店内での出来事がSNS上に投稿されることで、トラブルが表出することが多くあります。その情報をいち早くキャッチし対応の判断をスムーズに進めるため、ネット上の情報を常に把握できる体制を構築することが必要です。
▼騒動を拡大させないポイントは?企業のSNS炎上への対応事例はこちら
まとめ
4月は、飲食店における炎上が複数見られ、異物混入や利用客への対応不備に関する事例が発生しました。
1つ目の事例においては、異物混入の投稿は証拠となる画像や動画が添付されて投稿されるとインパクトが強く炎上リスクが高いため、早期に検知し迅速に対応を進めることが重要であると、改めてわかりました。異物混入に関する投稿が拡散されると、ユーザーが利用を控えるといった動きや、企業のブランドイメージや信頼性の低下に繋がる可能性があります。このようなリスクの火種を早期発見できる監視体制を構築し、万が一発見された際の対応フローやルールを定めておくことを推奨します。

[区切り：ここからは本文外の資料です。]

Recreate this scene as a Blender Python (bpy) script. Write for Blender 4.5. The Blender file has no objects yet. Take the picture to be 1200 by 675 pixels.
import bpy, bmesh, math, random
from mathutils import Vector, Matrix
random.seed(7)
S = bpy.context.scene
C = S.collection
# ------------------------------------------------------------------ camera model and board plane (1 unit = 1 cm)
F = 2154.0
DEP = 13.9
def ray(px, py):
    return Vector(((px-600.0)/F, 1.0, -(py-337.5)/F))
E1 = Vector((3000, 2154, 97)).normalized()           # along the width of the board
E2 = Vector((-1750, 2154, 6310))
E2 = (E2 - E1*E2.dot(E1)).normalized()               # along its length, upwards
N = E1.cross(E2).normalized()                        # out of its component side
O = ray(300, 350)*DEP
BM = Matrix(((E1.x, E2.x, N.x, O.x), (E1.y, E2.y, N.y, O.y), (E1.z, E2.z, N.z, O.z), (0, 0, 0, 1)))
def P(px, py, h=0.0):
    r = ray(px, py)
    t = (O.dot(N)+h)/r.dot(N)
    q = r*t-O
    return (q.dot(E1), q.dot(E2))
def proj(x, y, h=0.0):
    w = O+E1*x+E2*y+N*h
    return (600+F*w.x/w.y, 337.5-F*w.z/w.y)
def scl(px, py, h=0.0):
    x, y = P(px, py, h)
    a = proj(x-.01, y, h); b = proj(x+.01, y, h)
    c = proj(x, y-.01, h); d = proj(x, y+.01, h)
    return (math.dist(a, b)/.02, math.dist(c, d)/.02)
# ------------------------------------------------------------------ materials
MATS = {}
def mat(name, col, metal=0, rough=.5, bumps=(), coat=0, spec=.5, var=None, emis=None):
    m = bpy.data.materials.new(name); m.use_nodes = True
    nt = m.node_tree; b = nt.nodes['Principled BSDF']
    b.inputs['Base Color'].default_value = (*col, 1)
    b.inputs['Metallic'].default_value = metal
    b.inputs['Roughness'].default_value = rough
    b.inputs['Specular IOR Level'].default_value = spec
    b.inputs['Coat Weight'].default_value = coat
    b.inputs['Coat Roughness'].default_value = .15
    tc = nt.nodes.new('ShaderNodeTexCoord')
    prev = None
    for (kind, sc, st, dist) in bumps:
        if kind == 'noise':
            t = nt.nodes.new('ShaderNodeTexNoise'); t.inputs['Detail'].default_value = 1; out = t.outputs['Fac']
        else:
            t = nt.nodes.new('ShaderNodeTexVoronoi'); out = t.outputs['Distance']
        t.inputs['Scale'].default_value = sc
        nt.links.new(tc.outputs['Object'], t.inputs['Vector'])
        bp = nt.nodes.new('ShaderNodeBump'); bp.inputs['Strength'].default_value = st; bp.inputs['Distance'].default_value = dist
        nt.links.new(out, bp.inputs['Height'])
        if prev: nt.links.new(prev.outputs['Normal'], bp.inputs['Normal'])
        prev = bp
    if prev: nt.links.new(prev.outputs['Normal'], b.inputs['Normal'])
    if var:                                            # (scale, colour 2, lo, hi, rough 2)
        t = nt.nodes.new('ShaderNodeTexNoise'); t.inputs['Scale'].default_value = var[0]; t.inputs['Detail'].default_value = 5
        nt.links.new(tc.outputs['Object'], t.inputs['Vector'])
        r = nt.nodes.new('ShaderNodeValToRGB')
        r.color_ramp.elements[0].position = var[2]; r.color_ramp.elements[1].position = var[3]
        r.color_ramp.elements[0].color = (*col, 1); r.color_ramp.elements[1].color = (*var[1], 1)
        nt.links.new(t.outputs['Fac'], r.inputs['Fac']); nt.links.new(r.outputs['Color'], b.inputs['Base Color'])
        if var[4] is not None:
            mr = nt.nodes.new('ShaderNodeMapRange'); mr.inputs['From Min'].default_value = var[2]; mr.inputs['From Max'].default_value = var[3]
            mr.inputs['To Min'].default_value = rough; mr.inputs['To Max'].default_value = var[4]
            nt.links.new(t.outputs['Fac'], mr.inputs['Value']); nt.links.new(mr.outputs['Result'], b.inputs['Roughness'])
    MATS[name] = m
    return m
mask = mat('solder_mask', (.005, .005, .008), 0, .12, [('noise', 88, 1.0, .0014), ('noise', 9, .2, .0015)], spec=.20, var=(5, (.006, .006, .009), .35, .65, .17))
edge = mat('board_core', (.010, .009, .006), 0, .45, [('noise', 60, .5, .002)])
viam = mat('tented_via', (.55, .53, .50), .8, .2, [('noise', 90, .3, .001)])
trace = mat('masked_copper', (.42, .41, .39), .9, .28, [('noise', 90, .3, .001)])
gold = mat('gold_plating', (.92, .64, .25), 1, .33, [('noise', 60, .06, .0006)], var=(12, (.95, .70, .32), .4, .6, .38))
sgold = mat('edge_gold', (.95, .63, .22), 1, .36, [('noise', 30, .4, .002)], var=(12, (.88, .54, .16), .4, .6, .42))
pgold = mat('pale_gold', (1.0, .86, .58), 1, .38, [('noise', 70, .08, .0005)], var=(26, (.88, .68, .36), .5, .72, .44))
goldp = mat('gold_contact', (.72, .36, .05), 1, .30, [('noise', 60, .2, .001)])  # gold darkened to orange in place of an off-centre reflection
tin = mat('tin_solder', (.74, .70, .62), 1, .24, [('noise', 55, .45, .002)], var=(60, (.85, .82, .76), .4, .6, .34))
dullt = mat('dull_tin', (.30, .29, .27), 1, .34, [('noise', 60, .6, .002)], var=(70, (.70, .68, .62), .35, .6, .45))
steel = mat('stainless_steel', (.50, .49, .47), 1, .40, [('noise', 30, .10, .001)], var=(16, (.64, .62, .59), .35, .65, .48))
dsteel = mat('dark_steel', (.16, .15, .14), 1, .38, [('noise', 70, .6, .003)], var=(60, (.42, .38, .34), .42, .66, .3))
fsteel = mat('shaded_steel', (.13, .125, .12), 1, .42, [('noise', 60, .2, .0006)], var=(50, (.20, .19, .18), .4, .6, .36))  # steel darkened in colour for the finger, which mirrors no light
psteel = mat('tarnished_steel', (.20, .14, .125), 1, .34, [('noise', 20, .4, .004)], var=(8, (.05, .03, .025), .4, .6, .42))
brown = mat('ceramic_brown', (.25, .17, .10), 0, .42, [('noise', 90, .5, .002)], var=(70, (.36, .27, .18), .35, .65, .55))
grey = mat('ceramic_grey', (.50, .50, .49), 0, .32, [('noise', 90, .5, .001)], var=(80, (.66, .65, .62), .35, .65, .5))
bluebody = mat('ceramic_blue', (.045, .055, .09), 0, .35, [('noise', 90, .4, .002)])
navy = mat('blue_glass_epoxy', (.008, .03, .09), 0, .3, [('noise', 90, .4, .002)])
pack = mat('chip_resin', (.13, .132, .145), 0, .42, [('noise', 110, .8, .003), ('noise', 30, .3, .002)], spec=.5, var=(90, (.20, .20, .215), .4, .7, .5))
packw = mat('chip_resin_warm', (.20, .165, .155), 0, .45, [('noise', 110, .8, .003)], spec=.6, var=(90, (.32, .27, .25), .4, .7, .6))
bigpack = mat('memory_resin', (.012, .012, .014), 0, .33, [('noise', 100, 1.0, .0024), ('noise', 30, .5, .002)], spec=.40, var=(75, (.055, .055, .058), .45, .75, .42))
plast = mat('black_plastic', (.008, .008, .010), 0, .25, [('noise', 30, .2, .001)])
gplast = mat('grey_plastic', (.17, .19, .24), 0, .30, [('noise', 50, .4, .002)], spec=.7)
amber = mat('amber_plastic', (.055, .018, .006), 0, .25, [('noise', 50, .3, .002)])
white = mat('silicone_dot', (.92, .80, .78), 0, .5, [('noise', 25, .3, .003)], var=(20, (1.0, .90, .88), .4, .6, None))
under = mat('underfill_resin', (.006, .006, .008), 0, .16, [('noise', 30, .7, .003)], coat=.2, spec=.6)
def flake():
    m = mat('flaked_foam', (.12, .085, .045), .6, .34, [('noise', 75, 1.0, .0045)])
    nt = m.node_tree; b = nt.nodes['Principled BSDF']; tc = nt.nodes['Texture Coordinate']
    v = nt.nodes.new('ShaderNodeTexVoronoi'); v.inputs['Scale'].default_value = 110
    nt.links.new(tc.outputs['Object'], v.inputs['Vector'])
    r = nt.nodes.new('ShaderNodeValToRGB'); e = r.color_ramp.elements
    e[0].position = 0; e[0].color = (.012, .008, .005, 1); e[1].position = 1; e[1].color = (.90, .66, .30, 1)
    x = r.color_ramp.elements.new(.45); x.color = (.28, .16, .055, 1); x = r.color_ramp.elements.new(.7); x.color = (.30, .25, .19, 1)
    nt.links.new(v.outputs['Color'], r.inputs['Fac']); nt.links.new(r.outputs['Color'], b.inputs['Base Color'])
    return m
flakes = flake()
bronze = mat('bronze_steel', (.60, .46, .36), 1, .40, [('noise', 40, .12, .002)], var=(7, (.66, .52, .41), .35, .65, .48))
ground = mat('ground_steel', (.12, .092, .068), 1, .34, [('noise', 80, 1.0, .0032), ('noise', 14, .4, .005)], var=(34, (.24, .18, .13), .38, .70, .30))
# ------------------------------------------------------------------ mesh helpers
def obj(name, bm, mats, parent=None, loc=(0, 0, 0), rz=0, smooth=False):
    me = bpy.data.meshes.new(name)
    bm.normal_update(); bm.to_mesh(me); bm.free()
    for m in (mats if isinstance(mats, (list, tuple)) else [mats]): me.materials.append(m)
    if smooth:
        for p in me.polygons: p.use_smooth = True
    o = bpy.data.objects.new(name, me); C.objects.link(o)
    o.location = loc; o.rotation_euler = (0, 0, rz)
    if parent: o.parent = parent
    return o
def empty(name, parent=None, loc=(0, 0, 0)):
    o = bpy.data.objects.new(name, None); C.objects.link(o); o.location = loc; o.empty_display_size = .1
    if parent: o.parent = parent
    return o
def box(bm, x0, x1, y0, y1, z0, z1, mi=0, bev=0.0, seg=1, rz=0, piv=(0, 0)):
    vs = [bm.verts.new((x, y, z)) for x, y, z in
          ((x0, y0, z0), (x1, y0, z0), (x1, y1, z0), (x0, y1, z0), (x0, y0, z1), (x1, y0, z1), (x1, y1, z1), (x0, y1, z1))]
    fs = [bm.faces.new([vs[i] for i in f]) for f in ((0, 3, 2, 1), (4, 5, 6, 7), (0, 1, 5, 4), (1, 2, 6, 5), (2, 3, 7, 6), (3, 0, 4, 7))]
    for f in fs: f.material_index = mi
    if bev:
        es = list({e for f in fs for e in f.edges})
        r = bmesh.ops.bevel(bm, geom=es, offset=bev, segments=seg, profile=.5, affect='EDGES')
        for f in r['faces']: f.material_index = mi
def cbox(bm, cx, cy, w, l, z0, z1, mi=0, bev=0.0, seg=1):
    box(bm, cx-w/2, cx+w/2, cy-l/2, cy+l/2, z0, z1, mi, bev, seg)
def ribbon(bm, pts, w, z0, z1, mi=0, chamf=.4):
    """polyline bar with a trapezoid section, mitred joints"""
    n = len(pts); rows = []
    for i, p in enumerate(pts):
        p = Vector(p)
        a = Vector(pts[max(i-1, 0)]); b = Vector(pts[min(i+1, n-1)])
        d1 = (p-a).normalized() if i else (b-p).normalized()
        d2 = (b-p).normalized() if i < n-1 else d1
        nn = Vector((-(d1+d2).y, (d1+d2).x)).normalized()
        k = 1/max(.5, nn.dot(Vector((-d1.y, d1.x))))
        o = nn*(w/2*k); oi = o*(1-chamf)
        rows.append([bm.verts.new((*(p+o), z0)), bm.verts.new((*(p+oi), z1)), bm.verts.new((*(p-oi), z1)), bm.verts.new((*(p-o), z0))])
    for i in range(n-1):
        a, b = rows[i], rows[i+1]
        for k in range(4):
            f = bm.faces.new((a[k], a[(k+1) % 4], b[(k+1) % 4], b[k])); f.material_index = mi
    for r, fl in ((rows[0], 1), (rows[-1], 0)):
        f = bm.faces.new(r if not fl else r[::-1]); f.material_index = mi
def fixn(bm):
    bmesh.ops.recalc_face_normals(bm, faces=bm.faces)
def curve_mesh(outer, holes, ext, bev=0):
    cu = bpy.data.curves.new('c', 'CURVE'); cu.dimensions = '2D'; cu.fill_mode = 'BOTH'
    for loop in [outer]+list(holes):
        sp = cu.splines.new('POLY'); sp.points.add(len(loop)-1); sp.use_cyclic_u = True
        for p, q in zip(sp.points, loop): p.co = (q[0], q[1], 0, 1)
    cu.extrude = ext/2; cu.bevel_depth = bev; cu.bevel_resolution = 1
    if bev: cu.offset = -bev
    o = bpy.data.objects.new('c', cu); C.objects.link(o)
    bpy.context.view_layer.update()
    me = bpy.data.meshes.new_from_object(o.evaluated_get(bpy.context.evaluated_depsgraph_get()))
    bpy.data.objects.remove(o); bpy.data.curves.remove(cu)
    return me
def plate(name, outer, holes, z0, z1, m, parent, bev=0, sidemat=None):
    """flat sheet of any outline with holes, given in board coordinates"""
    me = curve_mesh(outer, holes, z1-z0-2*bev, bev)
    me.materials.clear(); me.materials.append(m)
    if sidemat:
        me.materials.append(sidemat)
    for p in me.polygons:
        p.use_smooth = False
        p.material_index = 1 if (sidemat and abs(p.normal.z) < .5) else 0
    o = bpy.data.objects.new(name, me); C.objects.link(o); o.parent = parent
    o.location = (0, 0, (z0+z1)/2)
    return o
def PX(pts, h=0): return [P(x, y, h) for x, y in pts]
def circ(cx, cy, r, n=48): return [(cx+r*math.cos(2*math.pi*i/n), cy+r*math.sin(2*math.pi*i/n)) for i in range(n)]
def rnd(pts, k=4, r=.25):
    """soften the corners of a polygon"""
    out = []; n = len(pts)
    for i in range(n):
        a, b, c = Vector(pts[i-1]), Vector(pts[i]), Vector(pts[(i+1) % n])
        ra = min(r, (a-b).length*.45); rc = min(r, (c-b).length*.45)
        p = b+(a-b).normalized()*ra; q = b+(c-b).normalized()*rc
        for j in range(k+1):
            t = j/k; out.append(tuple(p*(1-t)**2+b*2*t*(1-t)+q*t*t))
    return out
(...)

2つ目の事例においては、店舗内で発生したトラブルであってもSNSなどネット上に表出して世間に知れ渡る場合があるため、企業は店舗からの報告だけでなく、ネット上にリスク投稿がないか、常に把握できる体制を構築することが必要であるとわかりました。炎上の兆候を早期に把握することに併せて、適切な企業対応を実施するために論調を把握することも、炎上リスクを低減するための対策となります。
本レポートでは、実際の炎上事例をもとになぜ炎上が起きたのか、自身が当事者だった場合にどのような対応を取ったのかを想像しながら、ご自身の所属する企業のリスク対策にお役立ていただければと思います。